> _Instruction_:
Both the line containing "Model this scene" and the line containing "from mathutils import Vector, Matrix, noise" belong in the copy, as do all lines between them, copied exactly; pictures do not.

> _Provided data_:
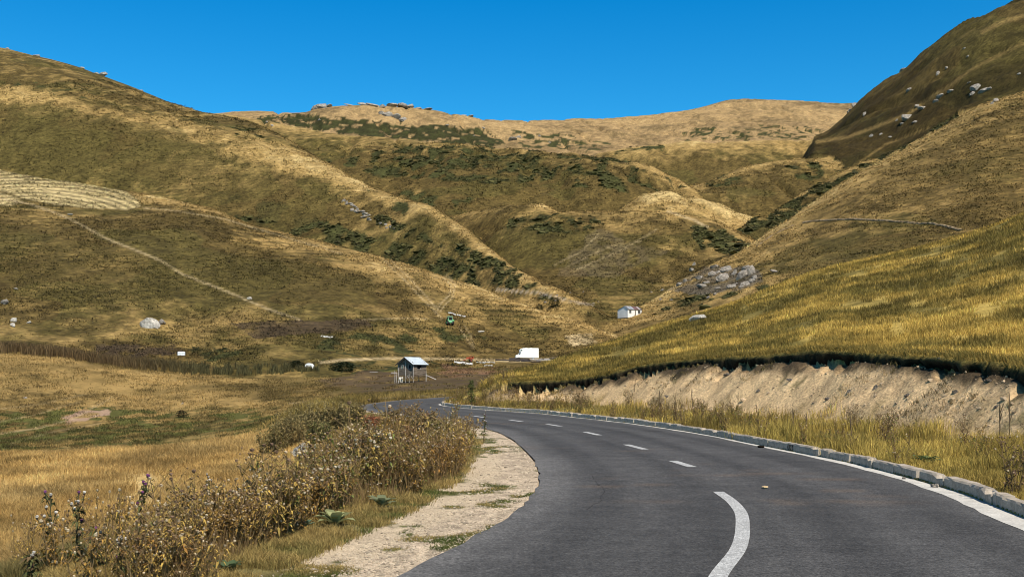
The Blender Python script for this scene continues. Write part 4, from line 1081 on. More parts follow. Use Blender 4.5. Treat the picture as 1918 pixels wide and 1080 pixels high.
# shrubs beyond the thicket
def shrub(seed, h, leafc, n=44, nl=46):
    b = PB(seed); r = b.r
    for k in range(n):
        a = r.uniform(0, 6.283); q = r.uniform(0, .32) * h; P = curve_pts((math.cos(a) * q, math.sin(a) * q, -.05), (math.cos(a) * .25, math.sin(a) * .25, 1), h * r.uniform(.6, 1.02), 5, r, .1, .15)
        b.stem(P, .007, .003, (.10, .075, .04))
        for w in range(nl):
            a3 = r.uniform(0, 6.283); i = r.randint(0, 4); p = P[i].lerp(P[i+1], r.random()) + Vector((r.gauss(0, .05), r.gauss(0, .05), r.gauss(0, .03)))
            b.leaf(p, (math.cos(a3), math.sin(a3), r.uniform(-.3, 1.2)), r.uniform(.08, .16), r.uniform(.026, .05), tuple(c * q for c, q in zip(leafc, (2.2, 1.8, 1.7))) if r.random() < .8 else (.30, .23, .10))
    return b.build('shrub', leaves='foliage')
for k, (px_, D, top, col, lab) in enumerate([
    (512, 33, 790, (.085, .085, .033), 'low olive shrub at the left end of the shrub row by the far bend'),
    (548, 34, 762, (.095, .09, .038), 'olive shrub rising above the pale boulder in the grass'),
    (588, 35, 748, (.105, .10, .045), 'tallest grey green shrub in the row left of the road end'),
    (628, 35, 744, (.11, .105, .045), 'full grey green shrub just right of the tallest one'),
    (664, 36, 750, (.10, .095, .04), 'grey green shrub standing between the tallest shrubs and the far road'),
    (600, 31, 785, (.075, .085, .03), 'darker leafy shrub in front of the tallest ones'),
    (698, 32, 775, (.12, .055, .028), 'reddish brown shrub below the far stretch of road'),
    (735, 33, 765, (.085, .07, .032), 'dark slender shrub in front of the far stretch of road'),
    (796, 27, 764, (.12, .095, .045), 'brownish shrub covering the left edge of the road at the bend'),
    (828, 25, 782, (.10, .095, .035), 'bushy brown green shrub at the inner edge of the bend'),
    (850, 22, 812, (.075, .095, .03), 'fresh green shrub where the weed thicket meets the gravel'),
    (870, 25, 806, (.08, .10, .03), 'small green shrub nearest the asphalt at the inner edge of the bend'),
    (770, 24, 795, (.13, .085, .04), 'brown shrub in the middle of the weed thicket')]):
    x = (px_ - CX) / F * D; z = zat(x, D); h = HC + (YH - top) / F * D - z
    o = shrub(500 + k, h, col); o.location = (x, D, z); tag(o, lab, 'shrub')

# sapling in the verge
def sapling():
    D = 55.0; x = (883 - CX) / F * D; z = zat(x, D); h = HC + (YH - 712) / F * D - z
    r = random.Random(77); t = MB(); t.tube(curve_pts((0, 0, -.05), (0, 0, 1), h, 6, r, .03, .4), [.022, .019, .016, .012, .009, .006, .004], 6)
    root = empty('sapling', (x, D, z)); t.build('trunk', M['bark'], root); b = PB(78)
    for k in range(420):
        f = r.random(); a = r.uniform(0, 6.28); q = (.36 * (1 - f) + .07) * h * .55 * math.sqrt(r.random()) * (.6 + .5 * math.sin(f * 23 + a))
        b.leaf((math.cos(a) * q, math.sin(a) * q, h * (.16 + .84 * f)), (math.cos(a), math.sin(a), r.uniform(-.1, .9)), r.uniform(.09, .17), r.uniform(.03, .055), (.06, .085, .018))
    b.lf.build('crown', M['leaf'], root); tag(root, 'young dark green sapling standing alone in the verge at the far end of the kerb', 'tree')
sapling()

# tall dead stalks in the verge
for k, (px_, pb, pt) in enumerate([(1188,775,707), (1236,792,728), (1262,795,733), (1300,800,728), (1485,830,760), (1510,830,770), (1596,845,775), (1871,870,745), (1891,865,730)]):
    d = HC * F / (pb - YH); x = (px_ - CX) / F * d
    s_, _ = nearest(np.array([[x, d]]), RIGHT)
    d *= 1.08; x = (px_ - CX) / F * d
    z = zat(x, d); h = max(HC + (YH - pt) / F * d - z, .4); r = random.Random(900 + k); m = MB()
    P = curve_pts((0, 0, -.05), (r.uniform(-.12, .12), r.uniform(-.1, .1), 1), h, 7, r, .05, .25); m.tube(P, [.016, .014, .012, .011, .011, .016, .014, .006], 6)
    for q in range(3):
        if r.random() < .7: m.tube(curve_pts(P[r.randint(3, 5)], (r.uniform(-.6, .6), r.uniform(-.5, .5), 1), h * .25, 3, r), [.008, .008, .009, .004], 5)
    o = m.build('dead_stalk', M['bark']); o.location = (x, d, z); tag(o, 'tall bare dead mullein stalk in the verge grass below the cutting', 'dead stalk', 'tall dead stalks on the verge')

# dark round bush on the meadow
def far_bush(px_, py_, w_px, h_px, label, seed, col, name='bush'):
    p = hit(px_, py_, 45); s = p.y / F; b = PB(seed); r = b.r
    for k in range(9):
        a = r.uniform(0, 6.28); b.stem(curve_pts((0, 0, -.05), (math.cos(a) * .8, math.sin(a) * .8, 1), h_px * s * .8, 3, r), .02, .008, (.07, .05, .03))
    for k in range(520):
        a = r.uniform(0, 6.28); f = r.random(); q = math.sqrt(r.random()) * w_px * s * .5 * math.sqrt(max(1 - f * f, .05)) * (.75 + .25 * math.sin(3 * a + seed))
        b.leaf((math.cos(a) * q, math.sin(a) * q * .8, f * h_px * s), (math.cos(a), math.sin(a), r.uniform(-.2, 1)), w_px * s * .09, w_px * s * .045, col)
    o = b.build(name, leaves='foliage'); o.location = p; tag(o, label, 'bush')
far_bush(340, 782, 26, 13, 'small dark round bush alone on the meadow', 21, (.040, .030, .018))
far_bush(1040, 577, 30, 18, 'dark green bush in the creek bed below the stone track', 22, (.03, .04, .014))
far_bush(1010, 580, 20, 10, 'smaller dark bush left of the one in the creek bed', 23, (.035, .04, .015))
far_bush(645, 695, 60, 16, 'dark bramble bush between the white shell and the hut', 24, (.03, .04, .016))
far_bush(555, 690, 40, 14, 'dark bramble bush left of the white shell', 25, (.035, .04, .016))
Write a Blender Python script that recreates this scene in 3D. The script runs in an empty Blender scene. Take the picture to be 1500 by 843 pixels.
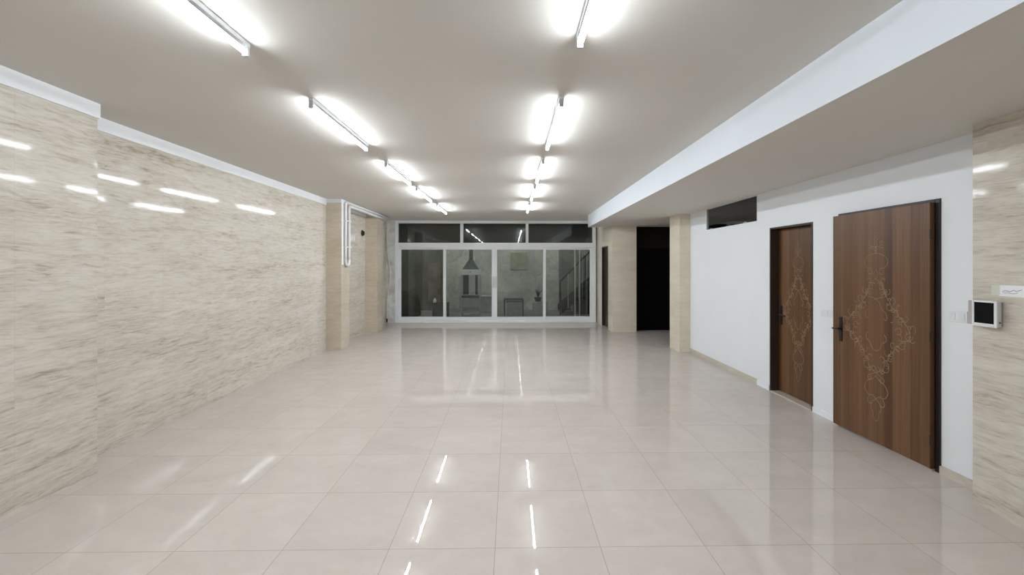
import bpy, bmesh, math, random
from mathutils import Vector, Matrix

random.seed(7)
PI = math.pi
COL = bpy.context.scene.collection

# ------------------------------------------------------------------ materials
def new_mat(name):
    m = bpy.data.materials.new(name)
    m.use_nodes = True
    nt = m.node_tree
    nt.nodes.clear()
    out = nt.nodes.new('ShaderNodeOutputMaterial')
    return m, nt, out

def node(nt, kind, **props):
    n = nt.nodes.new(kind)
    for k, v in props.items():
        setattr(n, k, v)
    return n

def principled(nt, out, color=(.8, .8, .8), rough=.5, spec=.5, metal=0., coat=0., coat_rough=.03):
    p = nt.nodes.new('ShaderNodeBsdfPrincipled')
    p.inputs['Base Color'].default_value = (*color, 1)
    p.inputs['Roughness'].default_value = rough
    p.inputs['Specular IOR Level'].default_value = spec
    p.inputs['Metallic'].default_value = metal
    p.inputs['Coat Weight'].default_value = coat
    p.inputs['Coat Roughness'].default_value = coat_rough
    nt.links.new(p.outputs[0], out.inputs[0])
    return p

def simple(name, color, rough=.5, spec=.5, metal=0., coat=0., var=.04, scale=6.):
    """plain paint / plastic / metal with a faint uneven tone"""
    m, nt, out = new_mat(name)
    p = principled(nt, out, color, rough, spec, metal, coat)
    if var > 0:
        geo = node(nt, 'ShaderNodeNewGeometry')
        nz = node(nt, 'ShaderNodeTexNoise')
        nz.inputs['Scale'].default_value = scale
        nz.inputs['Detail'].default_value = 4
        nt.links.new(geo.outputs['Position'], nz.inputs['Vector'])
        r = node(nt, 'ShaderNodeValToRGB')
        a = [max(0, c * (1 - var)) for c in color]
        b = [min(1, c * (1 + var)) for c in color]
        r.color_ramp.elements[0].position = .3
        r.color_ramp.elements[1].position = .7
        r.color_ramp.elements[0].color = (*a, 1)
        r.color_ramp.elements[1].color = (*b, 1)
        nt.links.new(nz.outputs['Fac'], r.inputs[0])
        nt.links.new(r.outputs[0], p.inputs['Base Color'])
    return m

def mathn(nt, op, a, b=None, c=None):
    n = node(nt, 'ShaderNodeMath', operation=op)
    for i, v in enumerate((a, b, c)):
        if v is None:
            continue
        if isinstance(v, (int, float)):
            n.inputs[i].default_value = v
        else:
            nt.links.new(v, n.inputs[i])
    return n.outputs[0]

def vmath(nt, op, a, b=None):
    n = node(nt, 'ShaderNodeVectorMath', operation=op)
    for i, v in enumerate((a, b)):
        if v is None:
            continue
        if isinstance(v, tuple):
            n.inputs[i].default_value = v
        else:
            nt.links.new(v, n.inputs[i])
    return n.outputs[0]

def mixc(nt, fac, a, b, blend='MIX'):
    n = node(nt, 'ShaderNodeMix', data_type='RGBA', blend_type=blend)
    if isinstance(fac, (int, float)):
        n.inputs[0].default_value = fac
    else:
        nt.links.new(fac, n.inputs[0])
    for i, v in ((6, a), (7, b)):
        if isinstance(v, tuple):
            n.inputs[i].default_value = (*v, 1)
        else:
            nt.links.new(v, n.inputs[i])
    return n.outputs[2]

def ramp(nt, fac, stops):
    r = node(nt, 'ShaderNodeValToRGB')
    els = r.color_ramp.elements
    while len(els) < len(stops):
        els.new(.5)
    for e, (p, c) in zip(els, stops):
        e.position = p
        e.color = (*c, 1) if len(c) == 3 else c
    nt.links.new(fac, r.inputs[0])
    return r.outputs[0]

def noise(nt, vec, scale, detail=5, rough=.55, dist=0.):
    n = node(nt, 'ShaderNodeTexNoise')
    n.inputs['Scale'].default_value = scale
    n.inputs['Detail'].default_value = detail
    n.inputs['Roughness'].default_value = rough
    n.inputs['Distortion'].default_value = dist
    nt.links.new(vec, n.inputs['Vector'])
    return n.outputs['Fac']

def joint_mask(nt, coord, size, off, width):
    """1 on a joint line of a regular grid along one coordinate, else 0"""
    a = mathn(nt, 'ADD', coord, -off)
    a = mathn(nt, 'DIVIDE', a, size)
    f = mathn(nt, 'FRACT', a)
    d = mathn(nt, 'SUBTRACT', f, .5)
    d = mathn(nt, 'ABSOLUTE', d)
    return mathn(nt, 'GREATER_THAN', d, .5 - width / size / 2), mathn(nt, 'FLOOR', a)

def marble(name, light, mid, dark, contrast=1., vein=12., rough=.12, tile_w=.6, tile_h=.3, joint=.6, bump=.02, spec=.5):
    """travertine-look glazed tile: horizontal streaks, each tile its own cut"""
    m, nt, out = new_mat(name)
    p = principled(nt, out, light, rough, spec)
    geo = node(nt, 'ShaderNodeNewGeometry')
    sep = node(nt, 'ShaderNodeSeparateXYZ')
    nt.links.new(geo.outputs['Position'], sep.inputs[0])
    hor = mathn(nt, 'ADD', sep.outputs[0], sep.outputs[1])
    jv, iz = joint_mask(nt, sep.outputs[2], tile_h, .03, .0025)
    jh, ih = joint_mask(nt, hor, tile_w, .115, .0025)
    # per-tile shift
    comb = node(nt, 'ShaderNodeCombineXYZ')
    nt.links.new(ih, comb.inputs[0])
    nt.links.new(iz, comb.inputs[1])
    wn = node(nt, 'ShaderNodeTexWhiteNoise', noise_dimensions='2D')
    nt.links.new(comb.outputs[0], wn.inputs['Vector'])
    shift = mathn(nt, 'MULTIPLY', wn.outputs['Value'], .35)
    c2 = node(nt, 'ShaderNodeCombineXYZ')
    nt.links.new(hor, c2.inputs[0])
    nt.links.new(shift, c2.inputs[1])
    nt.links.new(sep.outputs[2], c2.inputs[2])
    warp = noise(nt, vmath(nt, 'MULTIPLY', c2.outputs[0], (2.6, 1, 5.)), 1.3, 3)
    wz = mathn(nt, 'MULTIPLY', mathn(nt, 'SUBTRACT', warp, .5), .06)
    zz = mathn(nt, 'ADD', sep.outputs[2], wz)
    def streak(fh, fv, detail, rough, dist):
        c = node(nt, 'ShaderNodeCombineXYZ')
        nt.links.new(mathn(nt, 'MULTIPLY', hor, fh), c.inputs[0])
        nt.links.new(shift, c.inputs[1])
        nt.links.new(mathn(nt, 'MULTIPLY', zz, fv), c.inputs[2])
        return noise(nt, c.outputs[0], 1., detail, rough, dist)
    n1 = streak(4.2, 32. * vein, 7, .68, .45)      # short soft streaks
    n2 = streak(11., 85. * vein, 5, .65, .3)         # fine grain
    n3 = streak(.7, 6. * vein, 3, .5, .3)          # broad layers
    s = mathn(nt, 'ADD', mathn(nt, 'MULTIPLY', n1, .46), mathn(nt, 'MULTIPLY', n2, .30))
    s = mathn(nt, 'ADD', s, mathn(nt, 'MULTIPLY', n3, .24))
    k = .15 / contrast
    col = ramp(nt, s, [(.5 - k, dark), (.5 - k * .42, mid), (.5 + k * .3, light), (.5 + k, tuple(min(1, v * 1.06) for v in light))])
    # broad cloudiness
    cl = noise(nt, vmath(nt, 'MULTIPLY', c2.outputs[0], (.8, 1, 2.)), 1.1, 3)
    cloud = ramp(nt, cl, [(.3, (.93, .92, .90)), (.7, (1.03, 1.03, 1.04))])
    col = mixc(nt, 1., col, cloud, 'MULTIPLY')
    j = mathn(nt, 'MAXIMUM', jv, jh)
    j = mathn(nt, 'MULTIPLY', j, joint * .5)
    col = mixc(nt, j, col, tuple(v * .72 for v in mid))
    nt.links.new(col, p.inputs['Base Color'])
    if bump:
        bp = node(nt, 'ShaderNodeBump')
        bp.inputs['Strength'].default_value = bump
        bp.inputs['Distance'].default_value = .01
        bn = noise(nt, geo.outputs['Position'], 2.5, 2)
        nt.links.new(bn, bp.inputs['Height'])
        nt.links.new(bp.outputs[0], p.inputs['Normal'])
    return m

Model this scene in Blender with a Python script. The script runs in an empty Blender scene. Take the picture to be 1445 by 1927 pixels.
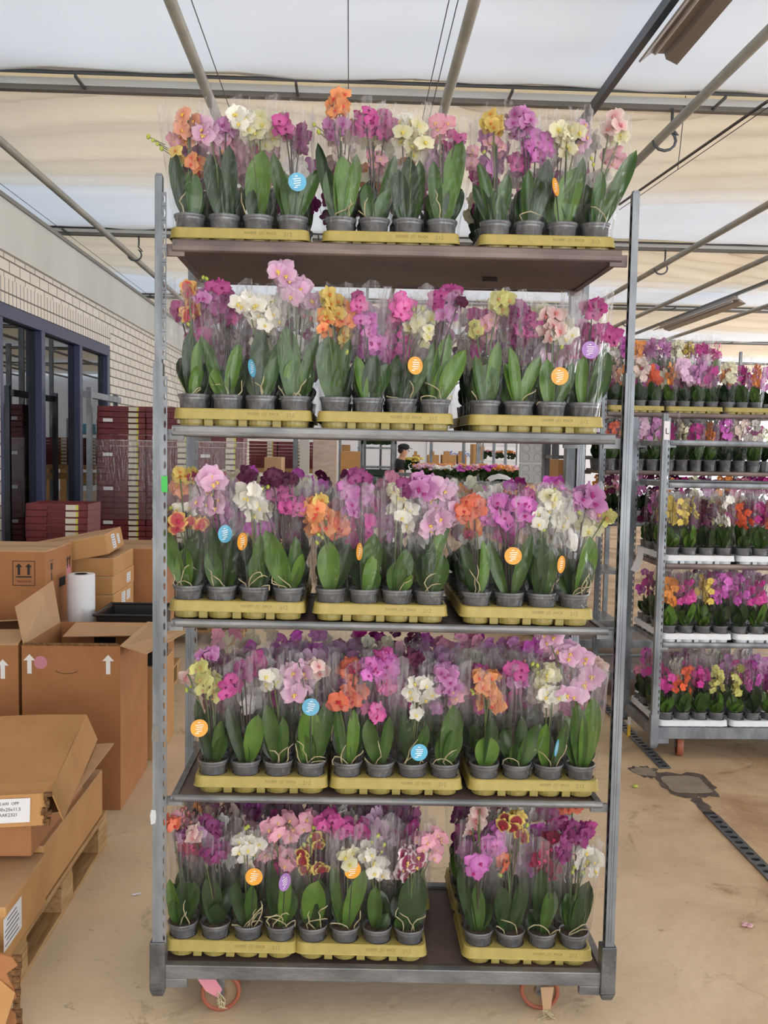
import bpy, bmesh, math, random
from mathutils import Vector, Matrix, noise

# ------------------------------------------------------------------ camera, world, exposure
F_PX = 1760.0; IW, IH = 1445, 1927
CAM_Z = 1.70
YAW, PITCH, ROLL = math.radians(2.2), math.radians(4.0), math.radians(1.05)
SC = bpy.context.scene
COL = SC.collection
fw = Vector((math.sin(YAW)*math.cos(PITCH), math.cos(YAW)*math.cos(PITCH), -math.sin(PITCH)))
r0 = Vector((math.cos(YAW), -math.sin(YAW), 0)); u0 = r0.cross(fw)
RT = r0*math.cos(ROLL) + u0*math.sin(ROLL)
UP = u0*math.cos(ROLL) - r0*math.sin(ROLL)
cd = bpy.data.cameras.new('camera'); cam = bpy.data.objects.new('camera', cd); COL.objects.link(cam)
mw = Matrix((RT, UP, -fw)).transposed().to_4x4(); mw.translation = Vector((0, 0, CAM_Z)); cam.matrix_world = mw
cd.sensor_fit = 'HORIZONTAL'; cd.sensor_width = 36.0; cd.lens = F_PX*36.0/IW
cd.clip_start = 0.05; cd.clip_end = 200
SC.camera = cam
SC.view_settings.view_transform = 'Standard'; SC.view_settings.look = 'None'
SC.view_settings.gamma = 1.0; SC.view_settings.use_curve_mapping = False
SC.view_settings.exposure = 0.0
SC.cycles.transparent_max_bounces = 40
SC.cycles.max_bounces = 7; SC.cycles.diffuse_bounces = 3; SC.cycles.glossy_bounces = 3
SC.cycles.transmission_bounces = 4
SC.cycles.caustics_reflective = False; SC.cycles.caustics_refractive = False
SC.cycles.sample_clamp_indirect = 4.0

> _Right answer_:
Model this scene in Blender with a Python script. The script runs in an empty Blender scene. Take the picture to be 1445 by 1927 pixels.
import bpy, bmesh, math, random
from mathutils import Vector, Matrix, noise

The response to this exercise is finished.